“Kabhi kabhi apne cause ke liye jo acha hota hai, woh apne logon ke liye acha nahi hota,” Dev, the protagonist of Amazon Prime Video’s Shehar Lakhot, explains to a righteous tribal leader. A career fixer, Dev knows when to say the right thing, except here he might be disclaiming a truism he has begun to internalise. It is in essence, the plot of this eight-episode series set in an arid settlement located in the middle of nowhere. A man returns to his hometown, as an outsider merely interested in its new-found material promise. He is transformed, however, as a haunted, unreconciled past becomes the vessel to row through the present’s churn. It’s a familiar plot, garnished with familiar small-town devices that make for a well-nursed noir, sans a sense of mystery or even purpose.

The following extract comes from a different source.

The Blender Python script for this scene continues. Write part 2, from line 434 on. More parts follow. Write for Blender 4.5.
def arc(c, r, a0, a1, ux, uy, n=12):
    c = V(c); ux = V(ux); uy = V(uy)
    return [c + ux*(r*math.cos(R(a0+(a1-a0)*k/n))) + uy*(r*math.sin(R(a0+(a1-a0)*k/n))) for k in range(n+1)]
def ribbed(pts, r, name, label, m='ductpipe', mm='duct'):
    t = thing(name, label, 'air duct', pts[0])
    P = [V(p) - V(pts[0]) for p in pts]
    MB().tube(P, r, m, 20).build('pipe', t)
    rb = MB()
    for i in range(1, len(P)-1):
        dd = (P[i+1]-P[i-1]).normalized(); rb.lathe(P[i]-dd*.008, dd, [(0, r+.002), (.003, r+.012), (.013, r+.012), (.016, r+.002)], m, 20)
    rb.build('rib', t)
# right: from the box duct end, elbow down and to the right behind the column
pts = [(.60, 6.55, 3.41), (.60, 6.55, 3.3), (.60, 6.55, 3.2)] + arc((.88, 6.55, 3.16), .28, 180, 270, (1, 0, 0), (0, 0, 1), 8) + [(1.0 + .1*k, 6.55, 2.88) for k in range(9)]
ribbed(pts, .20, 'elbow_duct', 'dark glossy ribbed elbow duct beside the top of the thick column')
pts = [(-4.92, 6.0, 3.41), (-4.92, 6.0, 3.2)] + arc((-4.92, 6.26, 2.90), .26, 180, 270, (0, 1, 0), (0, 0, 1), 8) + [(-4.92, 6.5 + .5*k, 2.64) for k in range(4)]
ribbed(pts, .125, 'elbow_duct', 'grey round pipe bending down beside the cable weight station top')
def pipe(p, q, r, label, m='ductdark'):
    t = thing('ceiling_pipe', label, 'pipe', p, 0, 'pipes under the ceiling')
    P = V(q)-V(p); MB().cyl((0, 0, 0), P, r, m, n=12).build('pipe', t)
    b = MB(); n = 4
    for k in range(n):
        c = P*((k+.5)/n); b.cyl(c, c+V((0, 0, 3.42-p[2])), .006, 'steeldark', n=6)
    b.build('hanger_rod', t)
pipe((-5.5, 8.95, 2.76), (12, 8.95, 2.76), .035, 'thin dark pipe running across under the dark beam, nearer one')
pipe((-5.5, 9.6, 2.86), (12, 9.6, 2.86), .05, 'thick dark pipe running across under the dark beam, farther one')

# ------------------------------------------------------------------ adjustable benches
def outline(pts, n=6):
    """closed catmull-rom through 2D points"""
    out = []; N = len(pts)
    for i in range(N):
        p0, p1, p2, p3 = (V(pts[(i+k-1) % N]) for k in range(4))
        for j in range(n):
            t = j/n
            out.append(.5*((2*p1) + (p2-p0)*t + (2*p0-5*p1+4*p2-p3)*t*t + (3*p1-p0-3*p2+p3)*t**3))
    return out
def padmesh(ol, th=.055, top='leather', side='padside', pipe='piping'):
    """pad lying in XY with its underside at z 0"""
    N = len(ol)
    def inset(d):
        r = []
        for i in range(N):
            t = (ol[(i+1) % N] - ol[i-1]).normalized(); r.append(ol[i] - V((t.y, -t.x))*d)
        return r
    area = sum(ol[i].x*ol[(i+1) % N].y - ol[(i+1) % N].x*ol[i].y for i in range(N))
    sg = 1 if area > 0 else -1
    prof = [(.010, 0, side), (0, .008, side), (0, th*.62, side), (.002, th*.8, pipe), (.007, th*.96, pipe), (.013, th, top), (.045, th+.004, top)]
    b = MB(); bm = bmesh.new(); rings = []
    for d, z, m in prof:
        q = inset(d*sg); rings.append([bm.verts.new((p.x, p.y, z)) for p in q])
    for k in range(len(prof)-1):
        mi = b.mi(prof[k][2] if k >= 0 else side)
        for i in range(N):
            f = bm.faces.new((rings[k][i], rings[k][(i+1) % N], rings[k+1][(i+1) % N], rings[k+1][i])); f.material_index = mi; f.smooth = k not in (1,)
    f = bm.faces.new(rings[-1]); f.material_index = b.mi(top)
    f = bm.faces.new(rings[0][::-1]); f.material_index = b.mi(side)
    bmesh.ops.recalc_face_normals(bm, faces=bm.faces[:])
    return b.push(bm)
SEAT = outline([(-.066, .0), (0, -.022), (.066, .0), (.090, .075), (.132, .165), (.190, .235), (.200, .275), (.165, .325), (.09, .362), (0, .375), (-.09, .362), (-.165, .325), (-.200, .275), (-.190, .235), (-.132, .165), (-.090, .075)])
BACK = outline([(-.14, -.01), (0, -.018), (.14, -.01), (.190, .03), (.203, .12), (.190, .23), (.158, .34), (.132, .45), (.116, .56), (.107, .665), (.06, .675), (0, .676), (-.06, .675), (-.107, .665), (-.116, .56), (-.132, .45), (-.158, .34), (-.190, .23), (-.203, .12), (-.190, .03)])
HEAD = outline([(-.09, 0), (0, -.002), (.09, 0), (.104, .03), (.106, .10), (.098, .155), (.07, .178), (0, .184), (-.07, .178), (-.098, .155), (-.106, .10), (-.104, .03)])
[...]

Dev, played by Priyanshu Painyuli, is a city-bred broker who does odd-jobs for urban real estate magnates. He arrives in Lakhot, a town he left in a hurry. Dev is perpetually lightly stoned, wet around the ears and is the last to read the room. Neither a go-getter or a socio-political maven, he is merely desensitized to trauma and conflict. In one scene, he practically watches his brother – a brother he does not like, mind you - get beaten up without exhibiting the urge to intervene. He keeps in his lane, so to speak. At the time of his arrival, Lakhot is on fire, in more ways than one. Tribal leader Vikas (Chandan Roy) is leading an agitation against the annexation of tribal land by the marble-mining mafia. Political leader Kairav (Chandan Roy Sanyal), on the other hand, is looking to sell whatever is left.
Dev’s arrival isn’t welcomed by his perturbed family, especially his warring brother Jay. In an unexpected turn of events, Jay is murdered, turning Dev into the prime suspect. The disinterested protagonist suddenly becomes the dishevelled subject of a mystery that hits him in the head, more than it punches him in the gut. Dev makes for a fascinating protagonist except when his lack of angst, rage or suspicion, trivialise the commotion around him. Supplementing his somewhat clueless appeal is a diverse cast of colourful characters. Police inspector Rajbir (Manu Rishi Chadha) is both goofy and earnest, while his subordinate Pallavi (Kubbra Sait) is mysteriously reticent yet purposeful. The murderous sibling duo of Bhi and Bho are audaciously cutthroat while the corrupt journalist Antariksh (Abhilesh Thapliyal) is unreliable yet vaguely determined. It’s all grey in a sea of dusty gold brown.
There are sub-plots aplenty, with colourful vices and curious streaks attributed to the show’s exhibition of small-town eccentricities. Orgies, queer stories and notorious affairs are all part of the texture here as an indecipherable small town is parsed through the furnace of exaggeration. Even white women turn up here to do illicit things, which is a ruse, one too far for a show that uses provocation as a stop-gap for a narrative that can’t quite lift the stakes. Director and co-creator Navdeep Singh, who gave us the masterful Manorama Six Feet Under, gives us a familiar landscape but cuts it in despairingly modern and maybe stressed ways. Rather than grounded in local flavour, Lakhot seems excerpted from a place where modernism’s homogenising anxieties overwrite a sense of being. The result is a bizarre mix of urban ticks and small-town contrivances.
Thankfully for Shehar Lakhot, the cast and the visual direction are superb. Even if an emotional well can’t be dipped into the location’s grunge, sobriety comes through. A place where everyone knows everyone is bound to have a few crossed wires, and here classmates, friends and foes all meet, curb after curb, painfully inter-linked and maybe cursed to endure collectively. Painyuli finally gets to stretch his feet in a large role and does justice to a character which isn’t exactly written with a razor-sharp tip. His nonchalance sags the narrative, but he stumbles through it with unhurried bemusement. The rest of the cast, including both Chandans, are exceptional as well, elevating material that though it flickers every now and then, seems headed nowhere in particular. Intrigue exists in service of the genre as opposed to the story.
Navdeep Singh has an eye for mysteries and thrillers, and he paints them in his own gentle image. Contemplatively paced, his cinema teeters on the brink of disenchantment, a worldview from where the protagonists, almost always, don’t want to carry forward the burden of the narrative. They aren’t young chevaliers or chauvinists out to impose their curry-cut mediocrity, but simply floaters who find themselves swept onside by mysteries. Mysteries that aren’t exactly adrenaline-pumping in the manner true crime often is, but abound with unease and noir-esque untruths. So much so, you practically amble through them, without the urgency of cause or the mania of retribution. Stories that fancy an explosion till the very end without ever choosing to do so. It’s fascinating at feature film length, but over eight plodding hours it can test your patience.